Por eso yo voy a seducirla; la llevaré al desierto y hablaré a su corazón. (...)
Yo te desposaré conmigo para siempre;
te desposaré conmigo en justicia y en derecho en amor y en compasión,
te desposaré conmigo en fidelidad,
y tú conocerás a Yahveh.

Os 2, 16; 21-22

El camino hacia Dios puede ser en ocasiones duro y difícil, puede producir en nosotros desazón o decaimiento, pero hay que mantener la esperanza contra toda esperanza. En ocasiones, es duro porque nosotros mismos nos negamos a abandonar aquello que nos lastra. Pensamos que Dios nos exige perderlo todo, cuando realmente lo que hacemos es dejarle espacio para que Él lo llene todo en nosotros. El que progresa en la vida del espíritu, se va vaciando de sí, va llenando ese vacío con el Amor de Dios, Amor que a su vez reparte a los demás, convirtiéndose así en instrumento privilegiado de la acción de Dios.

Pero lo que era para mí ganancia, lo he juzgado una pérdida a causa de Cristo. Y más aún: juzgo que todo es pérdida ante la sublimidad del conocimiento de Cristo Jesús, mi Señor, por quien perdí todas las cosas, y las tengo por basura para ganar a Cristo, y ser hallado en él, no con la justicia mía, la que viene de la Ley, sino la que viene por la fe de Cristo, la justicia que viene de Dios, apoyada en la fe, y conocerle a él, el poder de su resurrección y la comunión en sus padecimientos hasta hacerme semejante a él en su muerte, tratando de llegar a la resurrección de entre los muertos.

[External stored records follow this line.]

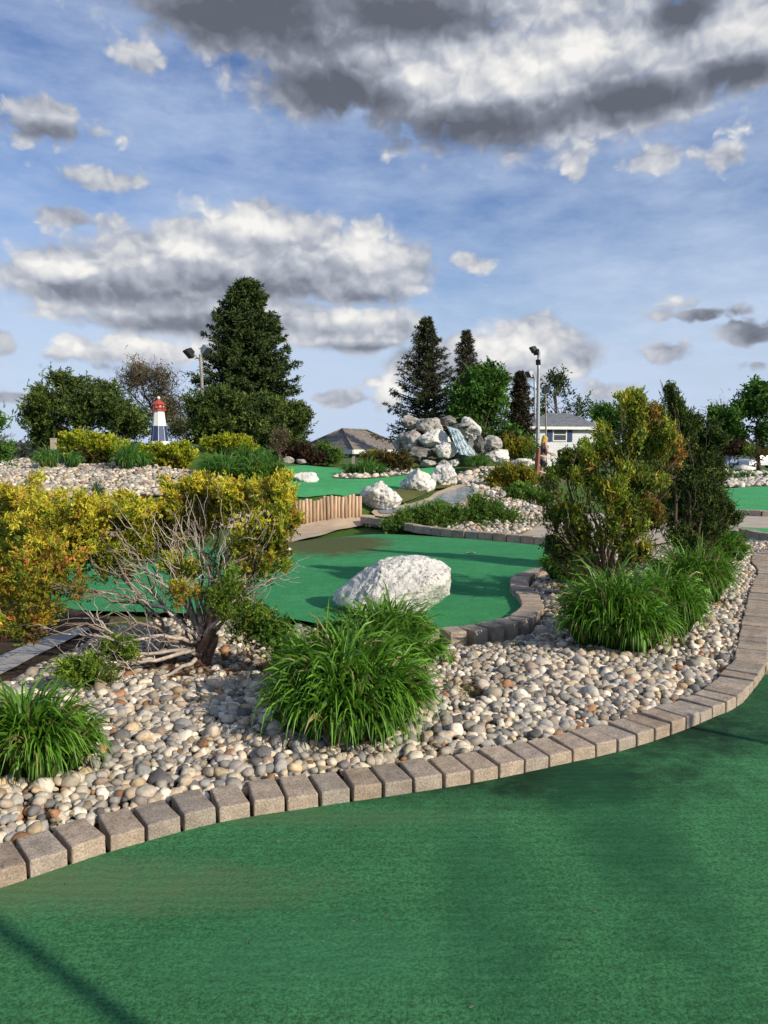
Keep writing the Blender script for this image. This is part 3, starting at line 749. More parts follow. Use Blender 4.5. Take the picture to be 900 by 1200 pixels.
# waterfall rock pile
WR = [(482, 495, 26, 18, 30.6, 'grey_rock', 'rounded grey rock at the top left corner of the waterfall pile'),
      (503, 500, 33, 22, 30.2, 'grey_rock', 'humped pale grey rock on top of the pile, left of the cascade'),
      (480, 516, 28, 25, 29.9, 'grey_rock', 'round dark-faced rock at the left side of the waterfall pile'),
      (509, 514, 40, 24, 29.6, 'far_limestone', 'wide cream rock in the middle of the pile touching the cascade'),
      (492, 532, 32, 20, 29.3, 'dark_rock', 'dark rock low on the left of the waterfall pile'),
      (525, 528, 31, 21, 29.1, 'far_limestone', 'cream rock with rusty stain left of the foot of the cascade'),
      (523, 494, 24, 14, 30.8, 'dark_rock', 'dark flat rock at the very top behind the spout'),
      (551, 502, 27, 28, 30.4, 'far_limestone', 'tall white rock leaning at the top right of the cascade'),
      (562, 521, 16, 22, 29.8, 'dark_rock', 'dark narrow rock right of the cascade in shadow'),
      (576, 520, 27, 21, 29.8, 'grey_rock', 'grey rock with a white right end, right of the waterfall pile'),
      (582, 535, 29, 18, 29.2, 'far_limestone', 'white angular rock low at the right of the pile'),
      (466, 521, 13, 16, 30.2, 'grey_rock', 'small grey rock at the far left end of the pile'),
      (473, 533, 18, 16, 30, 'dark_rock', 'small dark rock low at the left end of the pile'),
      (502, 543, 20, 9, 28.8, 'grey_rock', 'low grey stone at the pile foot, left of two'),
      (519, 543, 16, 9, 28.7, 'grey_rock', 'low grey stone at the pile foot below the cream rock'),
      (531, 542, 14, 9, 28.8, 'far_limestone', 'low pale stone at the foot of the cascade'),
      (611, 543, 28, 12, 28.8, 'far_limestone', 'long low white rock behind the golden mound'),
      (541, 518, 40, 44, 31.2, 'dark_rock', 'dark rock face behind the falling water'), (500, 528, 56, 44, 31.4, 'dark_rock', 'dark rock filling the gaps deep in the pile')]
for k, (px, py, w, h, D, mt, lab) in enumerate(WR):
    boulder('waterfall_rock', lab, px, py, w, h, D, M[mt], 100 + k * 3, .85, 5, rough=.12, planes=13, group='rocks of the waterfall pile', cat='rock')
def slab():
    o = boulder('slab', 'dark flat slab of rock forming the spout of the cascade', 540, 499, 26, 7, 29.9, M['dark_rock'], 190, .9, 4, cat='rock', group='rocks of the waterfall pile')
slab()
m, nt = newmat('falling_water'); co = coords(nt)
mp = N(nt, 'ShaderNodeMapping'); mp.inputs['Scale'].default_value = (9, 9, 1.6); L(nt, co, mp.inputs[0])
f = noise(nt, 2.4, 6, .7, mp.outputs[0])
finish(nt, ramp(nt, f, [(.3, (.18, .27, .30)), (.48, (.38, .52, .55)), (.62, (.80, .86, .86))]), .35, f, .6, .05, .5); M['fall'] = m
def cascade():
    n, k = 22, 12; t = np.linspace(0, 1, n)
    ctr = np.stack([np.interp(t, [0, .25, 1], [530, 534, 549]), np.interp(t, [0, .12, 1], [501, 503, 534])], 1)
    D = np.interp(t, [0, .12, 1], [29.6, 29.1, 28.5]); w = np.interp(t, [0, 1], [13, 21])
    V = []
    for i in range(n):
        for j in range(k):
            s_ = j / (k - 1) - .5
            p = P(ctr[i, 0] + s_ * w[i], ctr[i, 1] + 3 * s_, D[i]); p[1] += .12 * math.sin(j * 2.3 + i * .4) * .5 - .25 * (.25 - s_ * s_)
            V.append(p)
    V = np.array(V); i, j = np.meshgrid(np.arange(n - 1), np.arange(k - 1), indexing='ij'); a = (i * k + j).ravel()
    b = MB(); base = P(548, 536, 29); b.add(V - base, np.stack([a, a + 1, a + k + 1, a + k], 1))
    tag(b.obj('waterfall', M['fall'], loc=base), 'pale blue cascade running down the rock pile', 'waterfall')
cascade()

# ------------------------------------------------------------------ log wall
M['log'] = None
m, nt = newmat('peeled_log'); co = coords(nt); mp = N(nt, 'ShaderNodeMapping'); mp.inputs['Scale'].default_value = (14, 14, 1.5); L(nt, co, mp.inputs[0])
f = noise(nt, 3, 6, .65, mp.outputs[0]); c = mix(nt, 1.0, tint(nt), ramp(nt, f, [(.3, .6), (.6, 1.1), (.8, 1.25)]), 'MULTIPLY'); finish(nt, c, .85, f, .5, .02, .2); M['log'] = m
def logs():
    a = P(328, 614, 16.3); b_ = P(424, 606, 16.6); root = thing('log_wall', 'low wall of upright orange-brown split logs holding up the upper green', 'log wall', ((a + b_) / 2))
    n = 23
    for i in range(n):
        t = (i + .5) / n; p = a + (b_ - a) * t; r_ = np.linalg.norm(b_ - a) / n / 2 * 1.02
        h = .50 - .08 * t + random.uniform(-.03, .03) + (.06 if i > n // 2 else 0)
        b = MB(); c = np.array((.55, .38, .25)) * random.uniform(.75, 1.2)
        z = np.array([-.1, h * .5, h - .015, h])
        pts = np.column_stack([np.full(4, p[0]) + np.array([0, 0, 1, 1]) * random.gauss(0, .006), np.full(4, p[1] + random.gauss(0, .012)), p[2] + z])
        b.tube(pts, [r_, r_ * .98, r_ * .97, r_ * .85], 9, c)
        b.obj('log', M['log'], root, shift=np.array(root.location))
logs()

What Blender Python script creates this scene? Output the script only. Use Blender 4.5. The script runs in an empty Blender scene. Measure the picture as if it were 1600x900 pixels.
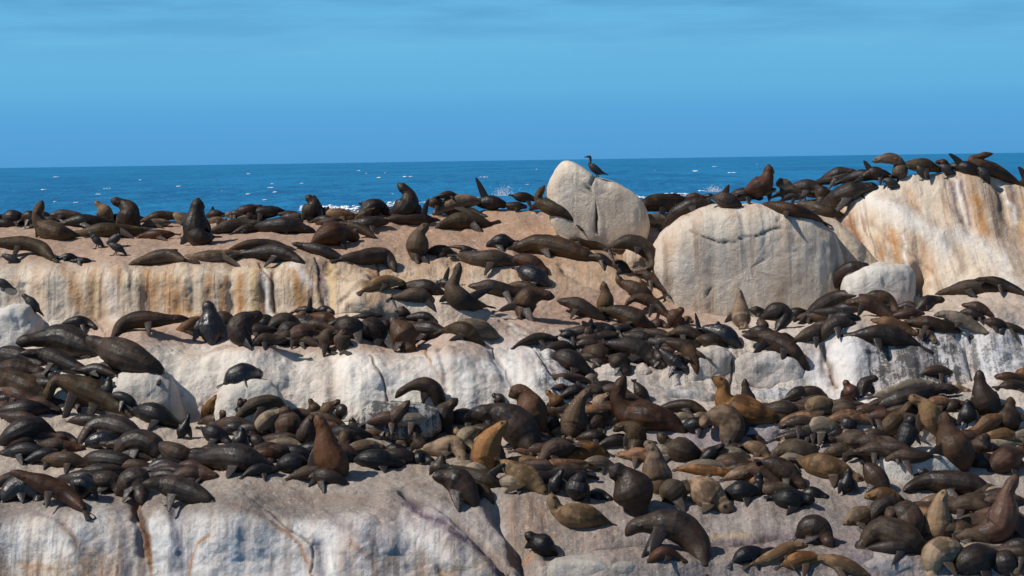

No que lo tenga ya conseguido o que sea ya perfecto,
sino que continúo mi carrera por si consigo alcanzarlo,
habiendo sido yo mismo alcanzado por Cristo Jesús.

Filip 3, 7-12

Porque yo estoy a punto de ser derramado en libación y el momento de mi partida es inminente.
He competido en la noble competición, he llegado a la meta en la carrera, he conservado la fe.